Input material:
╭──
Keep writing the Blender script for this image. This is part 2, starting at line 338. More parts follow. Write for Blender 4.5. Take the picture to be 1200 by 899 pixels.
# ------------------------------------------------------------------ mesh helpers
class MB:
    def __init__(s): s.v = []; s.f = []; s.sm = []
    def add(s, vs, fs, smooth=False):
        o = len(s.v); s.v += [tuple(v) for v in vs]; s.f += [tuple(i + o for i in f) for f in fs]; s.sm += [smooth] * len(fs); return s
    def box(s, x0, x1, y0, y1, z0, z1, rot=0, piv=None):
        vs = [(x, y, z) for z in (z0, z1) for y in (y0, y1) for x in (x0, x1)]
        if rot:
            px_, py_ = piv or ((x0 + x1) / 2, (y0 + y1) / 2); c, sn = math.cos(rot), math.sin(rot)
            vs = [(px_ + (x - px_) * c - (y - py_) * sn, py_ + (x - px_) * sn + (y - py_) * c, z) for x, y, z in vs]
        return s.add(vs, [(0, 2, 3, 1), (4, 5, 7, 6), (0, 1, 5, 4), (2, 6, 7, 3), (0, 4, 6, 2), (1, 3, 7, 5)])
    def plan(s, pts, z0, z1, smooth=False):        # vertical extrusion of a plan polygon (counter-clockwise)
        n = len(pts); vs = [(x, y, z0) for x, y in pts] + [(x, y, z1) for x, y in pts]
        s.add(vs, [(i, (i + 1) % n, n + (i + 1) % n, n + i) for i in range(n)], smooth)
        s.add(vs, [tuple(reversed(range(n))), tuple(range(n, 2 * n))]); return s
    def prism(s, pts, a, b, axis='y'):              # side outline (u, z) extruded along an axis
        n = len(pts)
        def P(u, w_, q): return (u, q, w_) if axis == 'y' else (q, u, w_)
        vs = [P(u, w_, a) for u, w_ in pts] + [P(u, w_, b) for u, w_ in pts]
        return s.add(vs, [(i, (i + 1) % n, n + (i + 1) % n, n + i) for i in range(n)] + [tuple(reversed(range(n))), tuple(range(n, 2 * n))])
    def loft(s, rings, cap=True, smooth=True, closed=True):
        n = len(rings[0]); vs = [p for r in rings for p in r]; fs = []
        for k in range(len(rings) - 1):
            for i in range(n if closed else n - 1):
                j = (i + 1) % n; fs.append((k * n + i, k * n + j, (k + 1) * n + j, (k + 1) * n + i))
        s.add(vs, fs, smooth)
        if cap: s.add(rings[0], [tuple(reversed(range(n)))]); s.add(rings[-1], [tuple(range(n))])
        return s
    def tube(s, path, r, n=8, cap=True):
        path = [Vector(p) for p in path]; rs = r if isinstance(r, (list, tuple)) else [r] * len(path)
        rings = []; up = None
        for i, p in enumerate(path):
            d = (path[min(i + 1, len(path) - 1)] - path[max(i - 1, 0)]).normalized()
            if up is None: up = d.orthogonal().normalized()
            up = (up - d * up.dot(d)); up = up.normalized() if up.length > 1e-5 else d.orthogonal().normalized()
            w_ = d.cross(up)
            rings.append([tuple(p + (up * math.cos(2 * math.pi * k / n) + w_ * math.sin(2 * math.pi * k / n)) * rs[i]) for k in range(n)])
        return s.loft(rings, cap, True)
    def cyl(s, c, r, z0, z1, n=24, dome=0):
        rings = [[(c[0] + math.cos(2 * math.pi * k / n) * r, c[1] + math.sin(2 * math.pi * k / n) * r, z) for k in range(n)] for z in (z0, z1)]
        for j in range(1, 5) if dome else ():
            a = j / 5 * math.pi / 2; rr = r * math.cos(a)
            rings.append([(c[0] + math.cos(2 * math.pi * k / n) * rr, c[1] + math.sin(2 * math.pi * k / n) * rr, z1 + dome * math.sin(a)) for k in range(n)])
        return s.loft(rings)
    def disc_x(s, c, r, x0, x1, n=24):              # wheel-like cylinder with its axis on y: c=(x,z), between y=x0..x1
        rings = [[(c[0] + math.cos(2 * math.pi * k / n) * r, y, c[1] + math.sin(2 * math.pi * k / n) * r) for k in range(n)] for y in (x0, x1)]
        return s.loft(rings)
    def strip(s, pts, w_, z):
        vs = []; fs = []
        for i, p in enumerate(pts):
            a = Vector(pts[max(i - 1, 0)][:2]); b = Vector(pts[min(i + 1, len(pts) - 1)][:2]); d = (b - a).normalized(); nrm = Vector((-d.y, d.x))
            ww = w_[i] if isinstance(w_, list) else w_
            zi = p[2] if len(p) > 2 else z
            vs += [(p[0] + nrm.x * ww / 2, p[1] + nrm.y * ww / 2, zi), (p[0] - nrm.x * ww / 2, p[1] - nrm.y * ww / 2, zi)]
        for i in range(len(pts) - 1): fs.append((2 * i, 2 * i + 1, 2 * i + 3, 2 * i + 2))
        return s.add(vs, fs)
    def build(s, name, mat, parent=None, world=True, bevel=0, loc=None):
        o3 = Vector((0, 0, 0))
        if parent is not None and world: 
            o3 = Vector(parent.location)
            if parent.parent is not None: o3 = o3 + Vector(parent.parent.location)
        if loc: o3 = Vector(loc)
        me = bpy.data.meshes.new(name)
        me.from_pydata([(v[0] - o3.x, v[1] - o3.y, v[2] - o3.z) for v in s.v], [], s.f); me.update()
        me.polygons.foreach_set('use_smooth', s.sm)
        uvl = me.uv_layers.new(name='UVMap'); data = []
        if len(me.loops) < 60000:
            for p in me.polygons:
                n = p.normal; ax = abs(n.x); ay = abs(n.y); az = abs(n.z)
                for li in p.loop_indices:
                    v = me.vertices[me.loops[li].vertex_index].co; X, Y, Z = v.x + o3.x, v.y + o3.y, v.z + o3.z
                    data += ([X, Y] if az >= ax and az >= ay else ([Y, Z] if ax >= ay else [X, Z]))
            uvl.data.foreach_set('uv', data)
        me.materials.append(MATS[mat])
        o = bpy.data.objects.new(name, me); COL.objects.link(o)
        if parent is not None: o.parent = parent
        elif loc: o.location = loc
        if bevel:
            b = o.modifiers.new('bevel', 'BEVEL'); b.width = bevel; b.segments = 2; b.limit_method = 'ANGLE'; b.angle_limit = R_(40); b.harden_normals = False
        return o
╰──
╭──
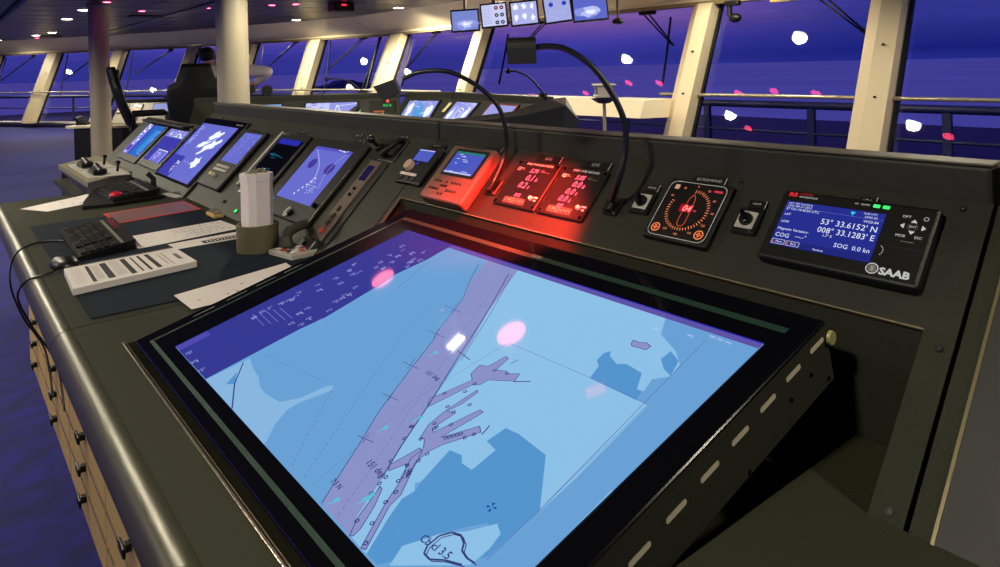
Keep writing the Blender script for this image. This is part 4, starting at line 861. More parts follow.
╰──
What to produce:
Extract every line from the records above that contains the word "More".

Response to the exercise:
Keep writing the Blender script for this image. This is part 2, starting at line 338. More parts follow. Write for Blender 4.5. Take the picture to be 1200 by 899 pixels.
Keep writing the Blender script for this image. This is part 4, starting at line 861. More parts follow.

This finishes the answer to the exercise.